— START —

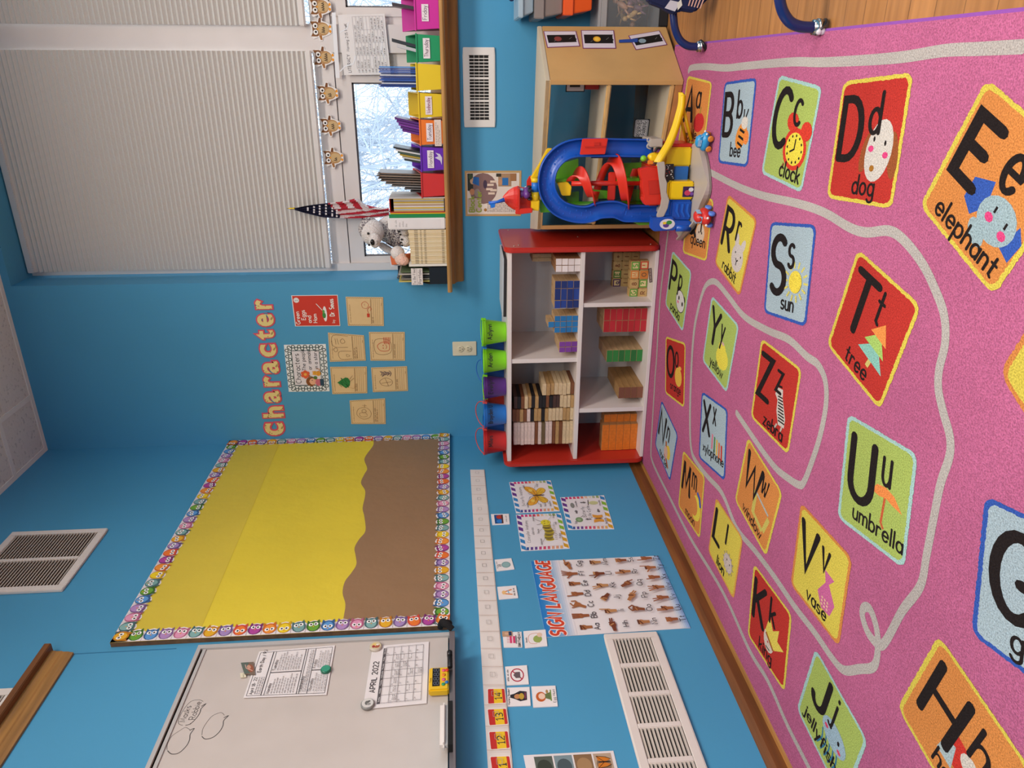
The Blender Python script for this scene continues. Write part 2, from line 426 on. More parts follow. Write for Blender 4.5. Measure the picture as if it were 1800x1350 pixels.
# baseboards
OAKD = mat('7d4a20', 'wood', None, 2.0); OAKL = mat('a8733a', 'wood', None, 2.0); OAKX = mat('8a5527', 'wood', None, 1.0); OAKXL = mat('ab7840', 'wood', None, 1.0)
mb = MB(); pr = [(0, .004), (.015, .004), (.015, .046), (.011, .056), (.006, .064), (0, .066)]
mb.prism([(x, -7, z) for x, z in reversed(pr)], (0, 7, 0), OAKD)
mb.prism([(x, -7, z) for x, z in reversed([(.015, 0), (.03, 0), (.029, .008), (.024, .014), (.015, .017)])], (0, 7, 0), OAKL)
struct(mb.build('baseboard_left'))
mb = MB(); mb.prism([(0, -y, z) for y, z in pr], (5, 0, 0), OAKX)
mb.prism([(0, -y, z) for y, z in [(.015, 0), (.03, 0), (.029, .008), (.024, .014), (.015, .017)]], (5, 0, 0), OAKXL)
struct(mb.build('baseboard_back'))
# oak window sill: board on a moulded apron
mb = MB(); SX = .80
mb.prism([(SX, y, z) for y, z in [(-.14, SILLZ-.018), (-.145, SILLZ-.012), (-.145, SILLZ-.006), (-.14, SILLZ), (0, SILLZ), (0, SILLZ-.021), (-.13, SILLZ-.021)]], (4.2, 0, 0), mat('b4854a', 'wood', None, 1.0))
mb.box((RX, 0, SILLZ-.04), (5, .26, SILLZ-.0005), mat('b4854a', 'wood', None, 1.0))
mb.prism([(SX+.02, y, z) for y, z in [(y, z+.1175) for y, z in [(0, .762), (-.075, .762), (-.07, .75), (-.045, .742), (-.034, .735), (-.03, .715), (-.026, .711), (-.022, .709), (-.015, .706), (0, .706)]]], (4.18, 0, 0), mat('a06a30', 'wood', None, 1.0))
struct(mb.build('trim_1'))
# windows
FW = mat('ded5d0', 'gloss', .45); FW2 = mat('cfc6c2', 'gloss', .5)
YF = RD
pl = B(640, 450, .22).x; ptop = B(630, 300, .22).z; pr_ = B(618, 145, .22).x; p2 = B(605, 13, .22).x
def window(name, x0, x1, px0, px1):
    w = bpy.data.objects.new(name, None); COL.objects.link(w); w.location = ((x0+x1)/2, YF+.03, SILLZ); struct(w)
    f = MB()
    f.box((x0, YF-.012, SILLZ), (x0+.035, YF+.06, 2.85), FW); f.box((x1-.03, YF-.012, SILLZ), (x1, YF+.06, 2.85), FW)
    zr = 1.372; f.box((x0+.035, YF, zr), (x1-.03, YF+.06, zr+.083), FW)
    f.box((x0+.035, YF, 2.78), (x1-.03, YF+.06, 2.85), FW)
    if name == 'window_1': f.box((B(528, 92, YF-.015).x, YF-.015, SILLZ), (B(528, 42, YF-.015).x, YF+.05, 2.8495), FW)
    f.build('window_frame', w)
    s = MB(); a, b_, c, d = px0-.035, px1+.03, SILLZ+.002, zr-.004
    s.box((x0+.035, YF+.014, c), (a, YF+.06, zr), FW); s.box((b_, YF+.014, c), (x1-.03, YF+.06, zr), FW)
    s.box((a, YF+.02, d), (b_, YF+.06, zr), FW2)
    for q in (((a, YF+.006, c), (px0, YF+.04, d)), ((px1, YF+.006, c), (b_, YF+.04, d)), ((px0, YF+.006, ptop), (px1, YF+.04, d)), ((px0, YF+.006, c), (px1, YF+.04, c+.05))): s.box(*q, FW)
    s.build('window_sash', w)
    t = MB()
    for q in (((px0-.001, YF+.018, c), (px0+.007, YF+.03, ptop)), ((px1-.007, YF+.018, c), (px1+.001, YF+.03, ptop)), ((px0, YF+.018, ptop-.007), (px1, YF+.03, ptop+.001))): t.box(*q, mat('6d6a6c', 'matte'))
    t.build('glazing_seal', w)
    g = MB(); g.box((px0-.002, YF+.03, c), (px1+.002, YF+.034, ptop+.002), mat('f4fafc', 'glass')); g.build('glass_pane', w)
    g = MB(); g.box((x0+.034, YF+.035, zr+.08), (x1-.029, YF+.039, 2.79), mat('f4fafc', 'glass')); g.build('upper_glass_pane', w)
    return w
XM = (pr_+p2)/2
window('window_1', RX, XM, pl, pr_)
window('window_2', XM, XM+1.08, p2, p2+.95)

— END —

# Directive
Set every line down exactly as written, leaving each picture out.

# Final answer
The Blender Python script for this scene continues. Write part 2, from line 426 on. More parts follow. Write for Blender 4.5. Measure the picture as if it were 1800x1350 pixels.
# baseboards
OAKD = mat('7d4a20', 'wood', None, 2.0); OAKL = mat('a8733a', 'wood', None, 2.0); OAKX = mat('8a5527', 'wood', None, 1.0); OAKXL = mat('ab7840', 'wood', None, 1.0)
mb = MB(); pr = [(0, .004), (.015, .004), (.015, .046), (.011, .056), (.006, .064), (0, .066)]
mb.prism([(x, -7, z) for x, z in reversed(pr)], (0, 7, 0), OAKD)
mb.prism([(x, -7, z) for x, z in reversed([(.015, 0), (.03, 0), (.029, .008), (.024, .014), (.015, .017)])], (0, 7, 0), OAKL)
struct(mb.build('baseboard_left'))
mb = MB(); mb.prism([(0, -y, z) for y, z in pr], (5, 0, 0), OAKX)
mb.prism([(0, -y, z) for y, z in [(.015, 0), (.03, 0), (.029, .008), (.024, .014), (.015, .017)]], (5, 0, 0), OAKXL)
struct(mb.build('baseboard_back'))
# oak window sill: board on a moulded apron
mb = MB(); SX = .80
mb.prism([(SX, y, z) for y, z in [(-.14, SILLZ-.018), (-.145, SILLZ-.012), (-.145, SILLZ-.006), (-.14, SILLZ), (0, SILLZ), (0, SILLZ-.021), (-.13, SILLZ-.021)]], (4.2, 0, 0), mat('b4854a', 'wood', None, 1.0))
mb.box((RX, 0, SILLZ-.04), (5, .26, SILLZ-.0005), mat('b4854a', 'wood', None, 1.0))
mb.prism([(SX+.02, y, z) for y, z in [(y, z+.1175) for y, z in [(0, .762), (-.075, .762), (-.07, .75), (-.045, .742), (-.034, .735), (-.03, .715), (-.026, .711), (-.022, .709), (-.015, .706), (0, .706)]]], (4.18, 0, 0), mat('a06a30', 'wood', None, 1.0))
struct(mb.build('trim_1'))
# windows
FW = mat('ded5d0', 'gloss', .45); FW2 = mat('cfc6c2', 'gloss', .5)
YF = RD
pl = B(640, 450, .22).x; ptop = B(630, 300, .22).z; pr_ = B(618, 145, .22).x; p2 = B(605, 13, .22).x
def window(name, x0, x1, px0, px1):
    w = bpy.data.objects.new(name, None); COL.objects.link(w); w.location = ((x0+x1)/2, YF+.03, SILLZ); struct(w)
    f = MB()
    f.box((x0, YF-.012, SILLZ), (x0+.035, YF+.06, 2.85), FW); f.box((x1-.03, YF-.012, SILLZ), (x1, YF+.06, 2.85), FW)
    zr = 1.372; f.box((x0+.035, YF, zr), (x1-.03, YF+.06, zr+.083), FW)
    f.box((x0+.035, YF, 2.78), (x1-.03, YF+.06, 2.85), FW)
    if name == 'window_1': f.box((B(528, 92, YF-.015).x, YF-.015, SILLZ), (B(528, 42, YF-.015).x, YF+.05, 2.8495), FW)
    f.build('window_frame', w)
    s = MB(); a, b_, c, d = px0-.035, px1+.03, SILLZ+.002, zr-.004
    s.box((x0+.035, YF+.014, c), (a, YF+.06, zr), FW); s.box((b_, YF+.014, c), (x1-.03, YF+.06, zr), FW)
    s.box((a, YF+.02, d), (b_, YF+.06, zr), FW2)
    for q in (((a, YF+.006, c), (px0, YF+.04, d)), ((px1, YF+.006, c), (b_, YF+.04, d)), ((px0, YF+.006, ptop), (px1, YF+.04, d)), ((px0, YF+.006, c), (px1, YF+.04, c+.05))): s.box(*q, FW)
    s.build('window_sash', w)
    t = MB()
    for q in (((px0-.001, YF+.018, c), (px0+.007, YF+.03, ptop)), ((px1-.007, YF+.018, c), (px1+.001, YF+.03, ptop)), ((px0, YF+.018, ptop-.007), (px1, YF+.03, ptop+.001))): t.box(*q, mat('6d6a6c', 'matte'))
    t.build('glazing_seal', w)
    g = MB(); g.box((px0-.002, YF+.03, c), (px1+.002, YF+.034, ptop+.002), mat('f4fafc', 'glass')); g.build('glass_pane', w)
    g = MB(); g.box((x0+.034, YF+.035, zr+.08), (x1-.029, YF+.039, 2.79), mat('f4fafc', 'glass')); g.build('upper_glass_pane', w)
    return w
XM = (pr_+p2)/2
window('window_1', RX, XM, pl, pr_)
window('window_2', XM, XM+1.08, p2, p2+.95)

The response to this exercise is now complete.